Several security officials then explained “it is not possible to photograph the bridge”.

After a lengthy delay, police shunted both correspondents out a side door when a mysterious official bearing both ASEAN media and security passes arrived to intervene.

The incident helps explain why ordinary Lao people do not seem to share their Government’s enthusiasm for the first ASEAN leader’s summit to which Australia’s Prime Minister, John Howard, has been invited.

One of the world’s last communist bastions, Laos has ordered its own people off the streets in an Orwellian bid to paint the capital in the best possible light, clean and free of the traffic problems which plague other Asian capitals.

Taxis have been banished from the leafy streets and offices shut down, while restaurants have either closed for the duration of the summit or reduced their opening hours.

“It makes it very hard for us to make money.
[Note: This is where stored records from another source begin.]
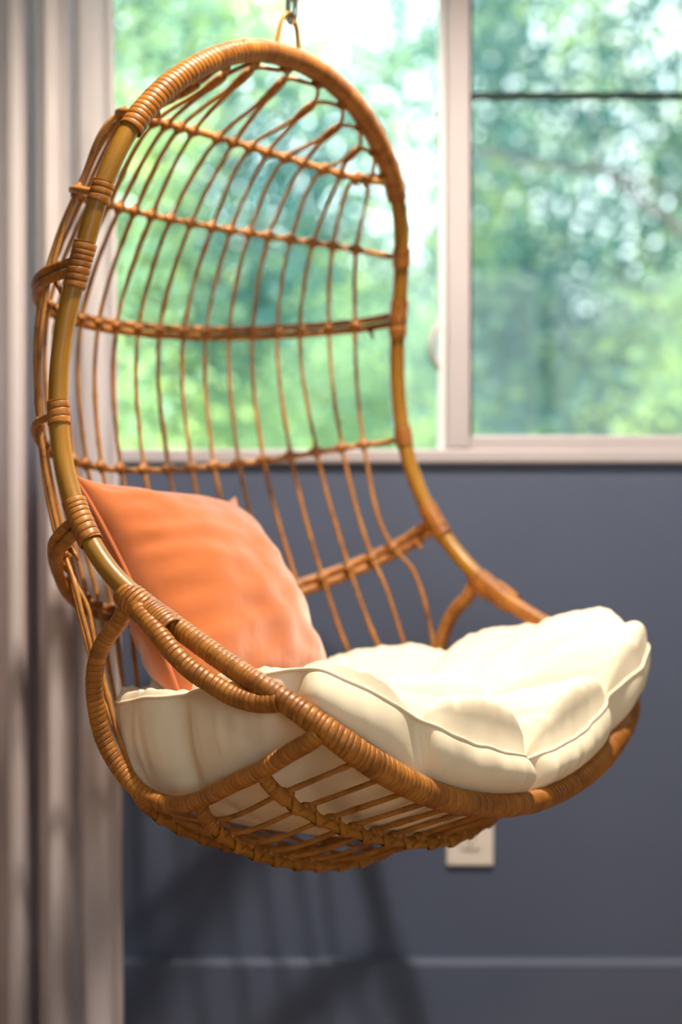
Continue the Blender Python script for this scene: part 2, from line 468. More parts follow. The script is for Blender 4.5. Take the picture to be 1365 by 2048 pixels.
DLOOP = np.array([[-0.358,-0.0559,0.3448],[-0.3573,-0.0411,0.334],[-0.3572,-0.0273,0.3221],[-0.3578,-0.0154,0.3083],[-0.3574,-0.0065,0.2924],[-0.3548,0.0012,0.2711],[-0.3517,0.0048,0.2534],[-0.3481,0.0063,0.2356],[-0.3441,0.0061,0.2177],[-0.3396,0.0042,0.2001],[-0.3352,-0.0011,0.1833],[-0.3304,-0.0091,0.1675],[-0.3254,-0.019,0.153],[-0.3208,-0.0313,0.1404],[-0.3172,-0.0467,0.1315],[-0.3146,-0.0686,0.1256],[-0.3141,-0.0868,0.1248],[-0.3146,-0.1049,0.1275],[-0.3155,-0.1225,0.1326],[-0.3166,-0.1394,0.1394],[-0.318,-0.1561,0.1468],[-0.3197,-0.1726,0.1545],[-0.3214,-0.1892,0.162],[-0.3232,-0.206,0.1691],[-0.325,-0.2227,0.1763],[-0.3273,-0.2432,0.1861],[-0.3291,-0.2592,0.1947],[-0.3309,-0.2753,0.2032],[-0.3325,-0.2916,0.2114],[-0.334,-0.3079,0.2196]])
OUTER = np.array([[-0.362,-0.0713,0.3603],[-0.366,-0.085,0.3502],[-0.372,-0.1209,0.3263],[-0.374,-0.1445,0.3077],[-0.372,-0.1698,0.2898],[-0.366,-0.1939,0.2761],[-0.358,-0.2268,0.2614],[-0.35,-0.2533,0.2572],[-0.345,-0.2743,0.2593]])
SYM = np.array([-1.0, 1, 1])
HR = HOOP; HL = HOOP * SYM
FULL = np.vstack([HL[::-1], HR[1:-1]])              # closed, front centre -> left -> top -> right
tube('hoop', spline(np.vstack([FULL, FULL[:1]]), step=.006)[:-1], .0119, M['pole'], chair, seg=20, closed=True)

hs = arclen(HOOP)
def hoop_pos(s, side):
    p = np.array([np.interp(s, hs, HOOP[:, k]) for k in range(3)]); p[0] *= side; return p
def hoop_s_at_z(z, upto=44):
    i = int(np.argmin(np.abs(HOOP[:upto, 2] - z))); return hs[i]
def hoop_seg(s0, s1, side, n=None):
    n = n or max(4, int((s1 - s0) / .004)); return np.array([hoop_pos(s, side) for s in np.linspace(s0, s1, n)])

# top wrapping, left end to right end
i_top = np.interp(.274, HOOP[:12, 0], hs[:12])
top = np.vstack([hoop_seg(0, i_top, -1)[::-1], hoop_seg(0, i_top, 1)[1:]])
wrap_obj('hoop_wrapping', top, .0150, M['wrap'], chair, pitch=.0072, amp=.10, seed=1)
# seat rim wrapping, fork to fork
s_fork = float(np.interp(.064, -HOOP[28:40, 1], hs[28:40])); s_end = hs[-1]
lowR = hoop_seg(s_fork, s_end, 1); low = np.vstack([lowR * SYM, lowR[::-1][1:]])
u = np.linspace(s_fork, s_end, 80)
rr = np.interp(u, [s_fork, s_fork+.06, hs[33], hs[38], hs[40], hs[43], hs[46], hs[49], s_end], [.0128, .0130, .0124, .0125, .0136, .0164, .0160, .0145, .0134])
wrap_obj('seat_rim_wrapping', low, np.r_[rr, rr[::-1][1:]], M['wrap'], chair, pitch=.0066, amp=.10, seed=2, slant=1.0)

for side in (-1, 1):
    k = np.array([-side, 1, 1.0])
    # side loop that closes the arm opening
    D = DLOOP * k; j0 = np.array([[side * .3575, -.0590, .3665]])
    wrap_obj('side_loop', np.vstack([j0 + [[0, -.004, .004]], D[1:], [[side * .332, -.318, .228]]]), .0103, M['wrap'], chair, pitch=.0070, amp=.10, seed=10 + side)
    wrap_obj('arm_rod', np.vstack([OUTER * k]), .0112, M['wrap'], chair, pitch=.0068, amp=.10, seed=20 + side)
    # collar where arm rod, side loop and hoop meet
    wrap_obj('fork_binding', np.array([hoop_pos(s_fork + d, side) + [side * .004, .002, -.004] for d in np.linspace(-.012, .034, 12)]), np.array([.0135, .0168, .0180, .0176, .0165]), M['wrap'], chair, pitch=.0062, amp=.10, seed=30 + side)
    # flat woven patch over the two rods
    wrap_obj('arm_binding', np.array([(hoop_pos(s_fork + d, side) * .6 + (OUTER[0] + (OUTER[2] - OUTER[0]) * (d / .07)) * k * .4) for d in np.linspace(.028, .074, 12)]), np.array([.0165, .0178, .0178, .0160]), M['wrap'], chair, pitch=.0050, amp=.05, seed=40 + side)

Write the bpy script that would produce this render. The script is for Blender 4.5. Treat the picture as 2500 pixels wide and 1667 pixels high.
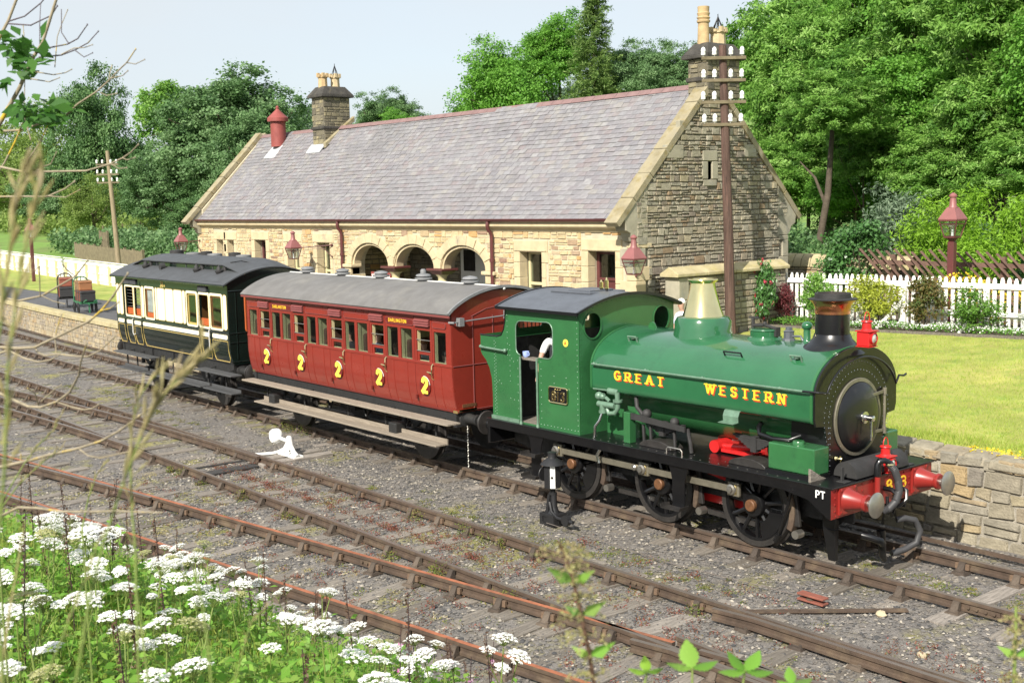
import bpy, math, random
import numpy as np
from mathutils import Vector, Matrix
from mathutils.geometry import tessellate_polygon
for o in list(bpy.data.objects): bpy.data.objects.remove(o)
S=bpy.context.scene; COL=S.collection
rnd=random.Random(7); nr=np.random.RandomState(7)
PI=math.pi; sin=math.sin; cos=math.cos

# ---------------- camera ----------------
CAM=Vector((9.08453,-14.0173,5.02436))
yaw,pit,rol=-0.88327,0.11883,-0.02132
fw=Vector((sin(yaw)*cos(pit),cos(yaw)*cos(pit),-sin(pit)))
r0=Vector((cos(yaw),-sin(yaw),0)); u0=r0.cross(fw)
rt=cos(rol)*r0+sin(rol)*u0; up=-sin(rol)*r0+cos(rol)*u0
cd=bpy.data.cameras.new('camera'); cam=bpy.data.objects.new('camera',cd); COL.objects.link(cam)
cam.matrix_world=Matrix(((rt.x,up.x,-fw.x,CAM.x),(rt.y,up.y,-fw.y,CAM.y),(rt.z,up.z,-fw.z,CAM.z),(0,0,0,1)))
cd.sensor_width=36; cd.lens=2888.71/2500*36; cd.clip_end=2000; cd.clip_start=.05
cd.dof.use_dof=True; cd.dof.focus_distance=14.0; cd.dof.aperture_fstop=6.7
S.camera=cam
# ---------------- sky, sun, exposure ----------------
SD=Vector((.42,-1,.86)).normalized()          # towards the sun
W=bpy.data.worlds.new('World'); S.world=W; W.use_nodes=True
nt=W.node_tree; nt.nodes.clear()
sk=nt.nodes.new('ShaderNodeTexSky'); sk.sky_type='NISHITA'; sk.sun_disc=False
sk.sun_elevation=math.asin(SD.z); sk.sun_rotation=math.atan2(SD.x,SD.y)
sk.altitude=120; sk.air_density=1.0; sk.dust_density=2.5; sk.ozone_density=1.0
tc=nt.nodes.new('ShaderNodeTexCoord'); mp=nt.nodes.new('ShaderNodeMapping'); mp.inputs['Scale'].default_value=(1,1,3.5)
nz=nt.nodes.new('ShaderNodeTexNoise'); nz.inputs['Scale'].default_value=2.2; nz.inputs['Detail'].default_value=5
cr=nt.nodes.new('ShaderNodeMapRange'); cr.inputs['From Min'].default_value=.3; cr.inputs['From Max'].default_value=.75
cr.inputs['To Min'].default_value=.72; cr.inputs['To Max'].default_value=1.0
mx=nt.nodes.new('ShaderNodeMix'); mx.data_type='RGBA'; mx.inputs['B'].default_value=(3.25,3.5,3.68,1)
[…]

The Government says we cannot go into the city,” motorised tricycle driver Sisay told AAP.

“It will be better when [ASEAN] is over and we can make some money again.”

Even traffic across the Friendship Bridge – which Australia says has had an important impact on Lao economic development – has slowed to a crawl amid the lockdown.

The Vientiane Times newspaper said hardly anyone was bothering to cross the Friendship Bridge in the leadup to the summit.

Given Lao security for the meeting, it’s best not to try and check it out.